MENTORING & ADVICE

8 Tips for Communicating Your Goals to Players and Parents

Communication is so important in coaching because players have been proven to perform better when their expectations are aligned with reality. The best coaches communicate clearly and efficiently so that players are rarely surprised by coaching decisions. Do not assume players know what you’re thinking; share it.

Dr. Justin Anderson has a wealth of experience working as a sports psychologist with collegiate, Olympic and professional athletes. He is also a former quarterback at University of Minnesota-Duluth.

He founded Premier Sports Psychology in Minneapolis, Minn. He is a licensed psychologist who specializes in high performance psychology and leadership. Over the last 20 years, he’s had the opportunity to work with the best of the best in sport and in business. He’s helped countless professional, Olympic, and collegiate athletes gain an advantage in their mindset and mental preparation.

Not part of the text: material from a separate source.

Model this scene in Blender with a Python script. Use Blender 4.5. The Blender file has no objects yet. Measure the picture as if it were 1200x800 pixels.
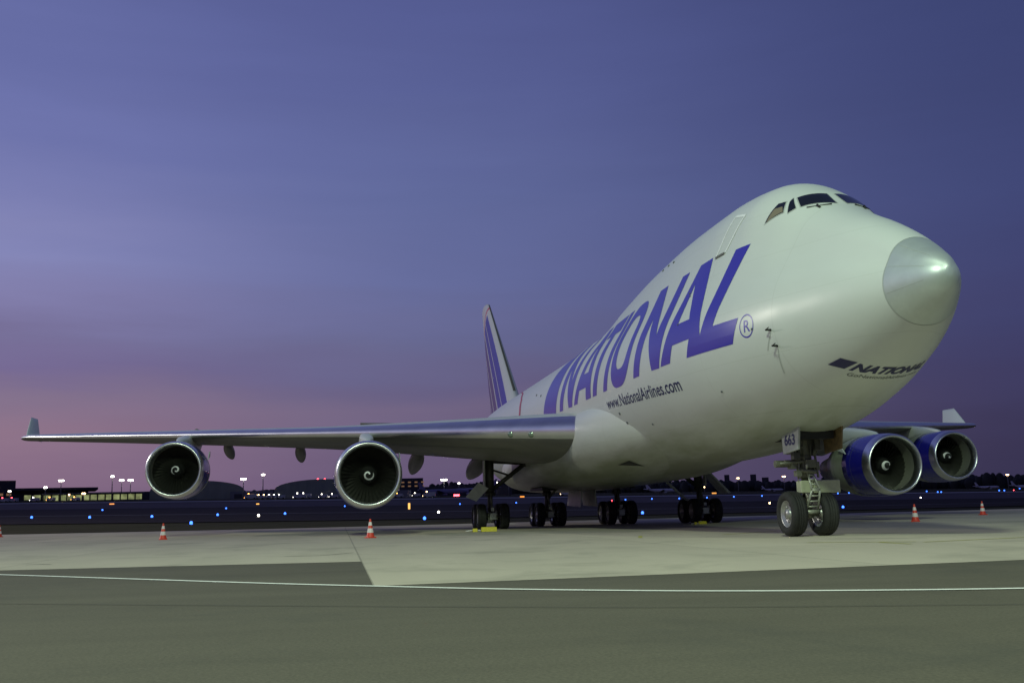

He recommends the following tips for coaches who are looking to communicate goals to players, parents and the local community.

Set expectations.

“One of the things we’ve seen over the years is that managing expectations is one of the best things we can do,” Anderson said. “Psychology has taught us how distressed an individual can get when their expectations aren’t aligned with reality.”

Put it in writing.

“The best coaches communicate goals in a number of different ways. Set it up through the written word in a playbook or manual for the season. These are the standards of the program. Put them down on paper.”

Repeat it verbally.

“Do this a number of different times. Provide examples of what you’re looking for through your experiences. Speak to it in a preseason meeting, pep rallies, interactions with the media … any chance you get.”

Address potential conflicts.

“One thing to include is an explanation of how you’ll make decisions about playing time. What is the process if a parent is unhappy about playing time? How should they communicate to you?”

Make yourself available.

“What type of feedback are you willing or not willing to take? Most coaches get parents calling all the time to say their kid is not getting enough playing time. When are you available to take those calls? It’s better to face those issues head-on as long as it’s on your terms.”

Preempt any uprisings.

“At the beginning of the season, parents are much more agreeable. Once you get into the season with a few losses, parents get distressed. When you’re trying to impose your standards midseason, you get a lot more pushback.”

Follow through.

“You’ve got to hold everyone to your standard. Don’t make the standard so high that you don’t have flexibility to make the best decision for your team.”

Explain your decisions.

“If your standard punishment for missing a practice is for the player to sit out the first half, you have to hold everyone to that standard – best players included. If you share that decision with your players and explain why it’s the best decision for the program, then it works.”

Setting Expectations for Chimps

Dr. Anderson shared the findings of a psychological test on chimpanzees that shows how animals become distressed when expectations are not set properly.

In the experiment, chimpanzees were marched in front of a glass window that had food on the other side of the glass. First, the chimps were shown one of their favorite foods – bananas. They were then ushered into a room with the bananas, and their stress levels remained low.

In the next experiment, they were shown lettuce – one of their least favorite foods. When they marched into the room with lettuce, their stress levels remained low.

In the third experiment, they were shown bananas, but when they were marched into the room, the bananas were replaced by lettuce. The chimps’ stress levels were high, and they ended up trashing the room.

Finally, they were shown lettuce before being marched into a room with bananas. Despite the fact that they prefer bananas to lettuce, their stress levels again increased, and they reacted in anger.